They are Seven Eleven Japan Co Ltd, Mitsui & Co Plant Systems Ltd, Mitsui & Co Ltd, Kyocera Corp and Kyocera Communication Systems (KCCS) Co Ltd. They will install solar power generation facilities and storage batteries at about 50 retail stores including Seven-Eleven stores and stores run by Mitsui's business partners in the service area of Tokyo Electric Power Company Inc (TEPCO).

They plan not only to level power consumption at each store but to reduce the power consumptions of the stores across the area by transmitting power from the storage battery of each store to the store when the power supply-demand balance is tight.

The field test will be conducted because Mitsui & Co Plant Systems' "Field Test With Introduction of Centralized Control System for Information on Solar Power Generation and Storage Batteries for Retail Stores Especially Convenience Stores" was selected for Japan's Ministry of the Environment's "Green Community Promotion Field Test Project by Using Waste Heat, etc for Fiscal 2013 (Promotion of Centralized Control of Renewable Energies and Storage Batteries)." The other four companies participate in the project as partners. The project is scheduled to be completed in March 2016 (three years).

With the power generation facilities, power consumption during daylight hours is leveled to reduce electricity cost. Solar electricity that has not been used for the store is stored in the rechargeable battery. And it is used for the store especially during a period when a large amount of power is consumed in summer and hours when the demand for electricity provided by the power company peaks.
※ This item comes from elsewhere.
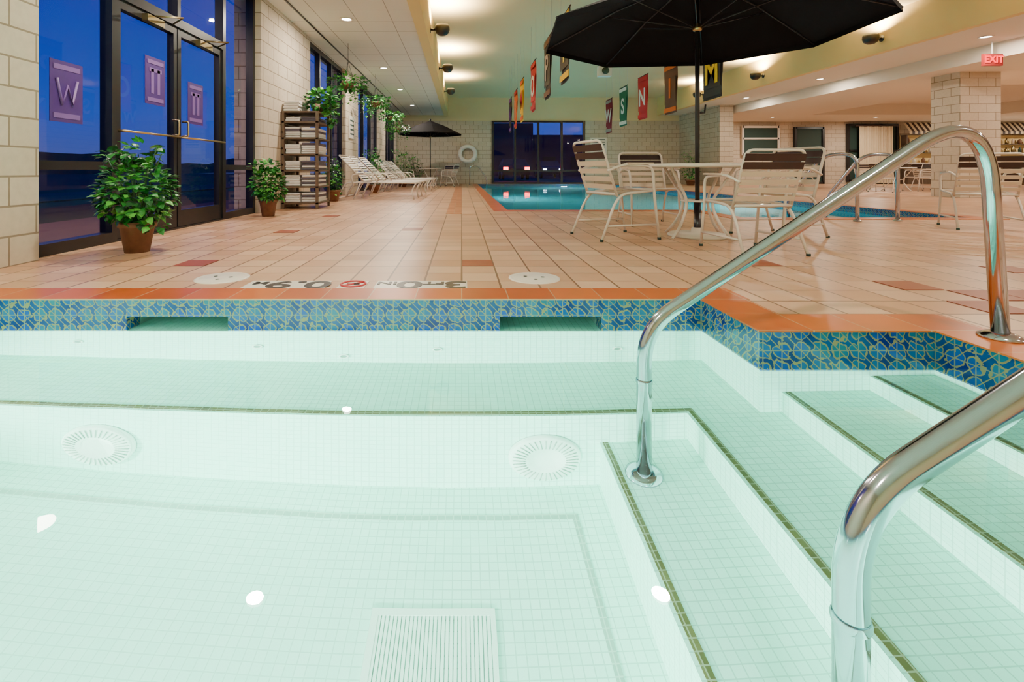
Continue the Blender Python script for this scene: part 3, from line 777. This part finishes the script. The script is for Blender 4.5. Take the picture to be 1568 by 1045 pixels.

Through those measures, the companies aim to loosen electricity supply-demand balance for the power company.

In addition, the companies plan to verify the effects of supplying electricity from the storage battery to the refrigerators and freezers in the store at the time of disaster in the aim of enhancing the value of the retail stores as local infrastructures.

Specifically, they aim to realize (1) 10% or higher peak cut (the reduction of electricity demand at the time when the supply-demand balance is tight), (2) higher than 10% peak shift (shifting load from the time of tight supply-demand balance to the time of loose supply-demand balance and (3) the ability to supply electricity to refrigerators and freezers in convenience stores for about six hours at the time of disaster and longer hours when solar power generation is available).

Mitsui & Co Plant Systems manages the entire project and provides solar power generation facilities and rechargeable battery-related services to the retail stores. Mitsui will establish a business model by combining renewable energies and storage batteries and examine the feasibility of the business on the assumption that it is run on a larger scale.

Kyocera and KCCS design and supply solar power generation systems and storage batteries, design a system to be used at the time of disaster, establish a centralized data management system, operate the systems and analyze data. Seven Eleven Japan will provide stores to be tested and data on each store's power consumption.